Famílias pressionam por direitos e impulsionam matrículas de autistas
Outro fator que ajuda a explicar o crescimento das matrículas, segundo Fábio, é a maior conscientização das famílias. Cada vez mais pais e mães estão informados sobre os direitos assegurados por lei — como o Estatuto da Pessoa com Deficiência — e não aceitam que seus filhos fiquem de fora da escola.
Além disso, a busca por um diagnóstico precoce e o maior acesso a serviços de saúde têm contribuído para o aumento nos números. Entretanto, como o psicólogo ressalta, isso também demanda uma resposta eficiente das escolas: “Inclusão real exige preparo, compromisso e formação contínua.”
Investir em políticas públicas é essencial, aponta o Censo Escolar
O próprio Censo Escolar reforça a importância de políticas públicas que vão além das estatísticas. Afinal, não adianta ampliar as vagas se os estudantes não têm suporte. Por isso, especialistas defendem que o caminho para uma escola mais inclusiva passa por ações concretas, como:
- Capacitação constante dos profissionais;
- Criação e aplicação de Planos Educacionais Individualizados (PEIs);
- Apoio de mediadores em sala;
- Participação ativa da família no processo de ensino-aprendizagem.
Inclusão de alunos com autismo precisa ser mais que simbólica
Por fim, é preciso lembrar que inclusão não é apenas um número no sistema de matrículas. Incluir de verdade significa garantir que o aluno com autismo se sinta acolhido, estimulado e respeitado. E para isso acontecer, cada escola precisa assumir a responsabilidade de oferecer um ambiente adaptado, sensível às diferenças e aberto ao diálogo com a família.
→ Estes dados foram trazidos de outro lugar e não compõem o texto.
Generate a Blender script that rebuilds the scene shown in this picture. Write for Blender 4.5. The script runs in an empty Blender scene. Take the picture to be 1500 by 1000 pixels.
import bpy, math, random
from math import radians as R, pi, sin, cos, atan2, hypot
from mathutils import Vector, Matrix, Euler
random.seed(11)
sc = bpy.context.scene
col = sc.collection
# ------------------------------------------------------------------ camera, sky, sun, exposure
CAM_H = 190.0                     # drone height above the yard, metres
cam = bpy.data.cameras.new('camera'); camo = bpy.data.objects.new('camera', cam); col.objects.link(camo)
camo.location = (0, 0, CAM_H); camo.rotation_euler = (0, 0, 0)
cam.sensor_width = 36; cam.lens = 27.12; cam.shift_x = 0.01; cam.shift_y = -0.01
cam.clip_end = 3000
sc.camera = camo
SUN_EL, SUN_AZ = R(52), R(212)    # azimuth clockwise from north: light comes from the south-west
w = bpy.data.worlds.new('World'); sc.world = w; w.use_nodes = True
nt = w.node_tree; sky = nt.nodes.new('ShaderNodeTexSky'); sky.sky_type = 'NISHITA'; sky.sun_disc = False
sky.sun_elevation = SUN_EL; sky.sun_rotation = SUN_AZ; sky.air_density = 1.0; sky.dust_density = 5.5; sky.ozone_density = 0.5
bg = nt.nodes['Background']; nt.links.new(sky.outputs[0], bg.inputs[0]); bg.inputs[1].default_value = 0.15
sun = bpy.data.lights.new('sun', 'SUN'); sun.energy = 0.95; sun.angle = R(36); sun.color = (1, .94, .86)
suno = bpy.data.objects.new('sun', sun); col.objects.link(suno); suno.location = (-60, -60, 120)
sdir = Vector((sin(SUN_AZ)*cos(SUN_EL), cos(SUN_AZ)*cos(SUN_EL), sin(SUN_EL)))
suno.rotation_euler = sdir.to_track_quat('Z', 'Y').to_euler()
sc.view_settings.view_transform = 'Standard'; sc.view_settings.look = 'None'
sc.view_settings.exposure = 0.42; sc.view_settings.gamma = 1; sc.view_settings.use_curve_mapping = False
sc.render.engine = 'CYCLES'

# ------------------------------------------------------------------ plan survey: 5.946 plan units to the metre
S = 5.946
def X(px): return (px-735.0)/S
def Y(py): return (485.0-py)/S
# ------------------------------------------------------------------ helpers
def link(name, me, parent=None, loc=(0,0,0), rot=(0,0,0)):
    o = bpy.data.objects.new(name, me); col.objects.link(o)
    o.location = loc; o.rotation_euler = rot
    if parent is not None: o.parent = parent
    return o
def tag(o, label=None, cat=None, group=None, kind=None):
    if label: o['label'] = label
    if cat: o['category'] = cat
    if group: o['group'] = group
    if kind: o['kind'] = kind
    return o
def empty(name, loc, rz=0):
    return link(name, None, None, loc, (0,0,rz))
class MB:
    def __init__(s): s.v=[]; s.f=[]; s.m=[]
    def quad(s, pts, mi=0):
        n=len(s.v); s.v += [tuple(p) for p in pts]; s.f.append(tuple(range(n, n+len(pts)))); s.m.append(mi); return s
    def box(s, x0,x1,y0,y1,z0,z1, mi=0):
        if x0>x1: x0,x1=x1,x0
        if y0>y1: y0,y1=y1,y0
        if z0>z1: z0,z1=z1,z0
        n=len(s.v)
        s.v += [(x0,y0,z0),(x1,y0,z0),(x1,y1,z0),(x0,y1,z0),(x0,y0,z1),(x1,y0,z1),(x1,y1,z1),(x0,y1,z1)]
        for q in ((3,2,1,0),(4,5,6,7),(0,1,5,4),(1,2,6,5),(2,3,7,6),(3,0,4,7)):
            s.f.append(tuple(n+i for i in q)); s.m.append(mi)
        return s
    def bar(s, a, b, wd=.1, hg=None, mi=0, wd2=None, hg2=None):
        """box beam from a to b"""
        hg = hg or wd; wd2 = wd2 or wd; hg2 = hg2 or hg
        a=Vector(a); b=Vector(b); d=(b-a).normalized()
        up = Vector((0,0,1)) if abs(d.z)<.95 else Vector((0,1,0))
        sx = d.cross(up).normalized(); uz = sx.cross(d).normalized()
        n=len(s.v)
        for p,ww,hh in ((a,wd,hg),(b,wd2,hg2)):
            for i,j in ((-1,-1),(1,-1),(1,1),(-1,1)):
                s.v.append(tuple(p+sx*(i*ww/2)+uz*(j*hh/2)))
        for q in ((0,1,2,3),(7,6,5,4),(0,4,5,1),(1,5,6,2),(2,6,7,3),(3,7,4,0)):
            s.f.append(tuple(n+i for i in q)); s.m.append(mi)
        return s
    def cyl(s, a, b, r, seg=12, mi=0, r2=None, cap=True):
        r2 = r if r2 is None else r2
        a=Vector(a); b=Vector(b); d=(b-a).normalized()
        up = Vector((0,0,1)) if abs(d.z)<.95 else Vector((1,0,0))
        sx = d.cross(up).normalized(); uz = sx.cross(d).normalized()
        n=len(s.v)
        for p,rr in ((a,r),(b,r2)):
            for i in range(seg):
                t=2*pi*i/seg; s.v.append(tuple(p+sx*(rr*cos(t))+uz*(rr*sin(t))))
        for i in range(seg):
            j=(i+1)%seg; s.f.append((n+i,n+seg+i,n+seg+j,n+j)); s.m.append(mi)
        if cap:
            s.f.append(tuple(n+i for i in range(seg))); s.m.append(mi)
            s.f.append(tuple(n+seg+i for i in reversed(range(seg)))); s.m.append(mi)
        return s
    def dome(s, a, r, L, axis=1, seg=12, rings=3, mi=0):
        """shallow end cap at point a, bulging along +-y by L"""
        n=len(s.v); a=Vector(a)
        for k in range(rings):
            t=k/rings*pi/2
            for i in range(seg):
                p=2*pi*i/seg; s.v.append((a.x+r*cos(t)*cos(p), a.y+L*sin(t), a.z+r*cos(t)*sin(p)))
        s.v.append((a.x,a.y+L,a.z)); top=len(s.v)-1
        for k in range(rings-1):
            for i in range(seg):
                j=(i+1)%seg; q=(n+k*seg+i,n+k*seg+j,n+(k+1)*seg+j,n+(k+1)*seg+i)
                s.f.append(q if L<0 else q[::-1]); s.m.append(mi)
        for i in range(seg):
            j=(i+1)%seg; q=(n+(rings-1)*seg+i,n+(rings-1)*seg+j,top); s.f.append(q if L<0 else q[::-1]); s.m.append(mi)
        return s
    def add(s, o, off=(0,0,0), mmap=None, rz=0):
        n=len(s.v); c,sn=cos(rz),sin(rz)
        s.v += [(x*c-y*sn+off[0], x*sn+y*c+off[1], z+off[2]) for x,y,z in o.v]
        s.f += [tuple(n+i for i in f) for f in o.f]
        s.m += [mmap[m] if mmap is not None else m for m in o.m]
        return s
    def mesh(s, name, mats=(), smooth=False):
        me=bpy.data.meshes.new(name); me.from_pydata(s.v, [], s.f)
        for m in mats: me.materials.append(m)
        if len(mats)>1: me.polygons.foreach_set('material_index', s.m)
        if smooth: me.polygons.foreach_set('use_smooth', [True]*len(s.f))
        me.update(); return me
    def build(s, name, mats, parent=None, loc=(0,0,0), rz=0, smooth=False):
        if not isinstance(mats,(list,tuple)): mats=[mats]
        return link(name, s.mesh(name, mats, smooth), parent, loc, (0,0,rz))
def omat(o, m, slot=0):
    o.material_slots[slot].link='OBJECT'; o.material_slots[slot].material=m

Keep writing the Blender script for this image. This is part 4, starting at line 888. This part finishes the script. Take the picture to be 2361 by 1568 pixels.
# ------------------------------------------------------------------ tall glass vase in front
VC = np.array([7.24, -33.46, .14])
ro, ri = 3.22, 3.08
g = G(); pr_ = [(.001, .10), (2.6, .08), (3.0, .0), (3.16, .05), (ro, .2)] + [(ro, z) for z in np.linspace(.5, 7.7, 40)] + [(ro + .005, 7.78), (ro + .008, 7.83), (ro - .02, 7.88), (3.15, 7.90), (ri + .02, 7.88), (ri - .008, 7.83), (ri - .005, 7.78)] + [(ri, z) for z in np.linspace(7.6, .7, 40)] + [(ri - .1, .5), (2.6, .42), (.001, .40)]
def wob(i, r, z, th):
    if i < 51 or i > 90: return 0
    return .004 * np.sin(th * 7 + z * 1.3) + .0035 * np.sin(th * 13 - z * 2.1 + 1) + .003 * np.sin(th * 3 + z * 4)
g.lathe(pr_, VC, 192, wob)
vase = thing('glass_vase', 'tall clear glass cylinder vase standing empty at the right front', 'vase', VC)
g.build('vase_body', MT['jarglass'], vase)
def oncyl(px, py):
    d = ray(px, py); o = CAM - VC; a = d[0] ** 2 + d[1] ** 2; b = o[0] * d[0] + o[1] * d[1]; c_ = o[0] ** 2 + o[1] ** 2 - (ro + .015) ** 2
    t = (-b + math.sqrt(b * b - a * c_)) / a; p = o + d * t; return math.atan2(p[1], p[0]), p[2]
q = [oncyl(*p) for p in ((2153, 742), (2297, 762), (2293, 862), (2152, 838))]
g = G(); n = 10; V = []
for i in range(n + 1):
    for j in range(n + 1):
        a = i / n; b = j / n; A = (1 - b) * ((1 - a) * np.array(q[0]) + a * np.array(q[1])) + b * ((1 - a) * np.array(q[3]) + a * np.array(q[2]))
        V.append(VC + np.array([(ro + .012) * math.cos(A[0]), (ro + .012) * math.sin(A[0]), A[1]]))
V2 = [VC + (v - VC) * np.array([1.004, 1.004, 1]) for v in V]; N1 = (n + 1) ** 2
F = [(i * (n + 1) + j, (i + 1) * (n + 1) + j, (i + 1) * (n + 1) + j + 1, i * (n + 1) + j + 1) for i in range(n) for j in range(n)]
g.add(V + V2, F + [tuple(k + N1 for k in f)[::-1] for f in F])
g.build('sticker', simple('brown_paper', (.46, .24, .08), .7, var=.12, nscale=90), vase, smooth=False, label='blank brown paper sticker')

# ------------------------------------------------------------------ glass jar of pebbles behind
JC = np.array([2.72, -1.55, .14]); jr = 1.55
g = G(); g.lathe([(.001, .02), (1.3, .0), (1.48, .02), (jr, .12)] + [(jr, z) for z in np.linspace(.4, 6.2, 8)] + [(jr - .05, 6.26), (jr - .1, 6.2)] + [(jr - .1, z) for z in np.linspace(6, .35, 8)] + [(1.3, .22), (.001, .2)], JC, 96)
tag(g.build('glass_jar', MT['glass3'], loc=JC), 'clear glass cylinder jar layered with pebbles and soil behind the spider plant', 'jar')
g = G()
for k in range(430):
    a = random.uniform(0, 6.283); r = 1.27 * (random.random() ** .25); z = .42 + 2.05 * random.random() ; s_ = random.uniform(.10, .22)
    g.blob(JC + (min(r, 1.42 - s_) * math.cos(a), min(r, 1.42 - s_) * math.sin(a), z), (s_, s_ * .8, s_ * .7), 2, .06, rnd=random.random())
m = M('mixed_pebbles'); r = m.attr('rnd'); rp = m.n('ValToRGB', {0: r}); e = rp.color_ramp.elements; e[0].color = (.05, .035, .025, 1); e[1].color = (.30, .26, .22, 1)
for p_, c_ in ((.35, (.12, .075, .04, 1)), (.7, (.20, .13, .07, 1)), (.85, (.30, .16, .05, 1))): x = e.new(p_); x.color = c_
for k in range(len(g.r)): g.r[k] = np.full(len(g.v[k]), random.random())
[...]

O caminho ainda é longo, mas, com políticas públicas bem aplicadas, formação constante e o envolvimento de todos, é possível transformar os dados do Censo Escolar em histórias reais de inclusão e desenvolvimento.
Resumo: As matrículas de autistas cresceram 44,4% em um ano, segundo o Censo Escolar, mas inclusão vai além dos números. Para especialistas, é essencial investir na formação de professores e em estrutura adequada. Cada aluno no espectro tem necessidades únicas que precisam ser respeitadas.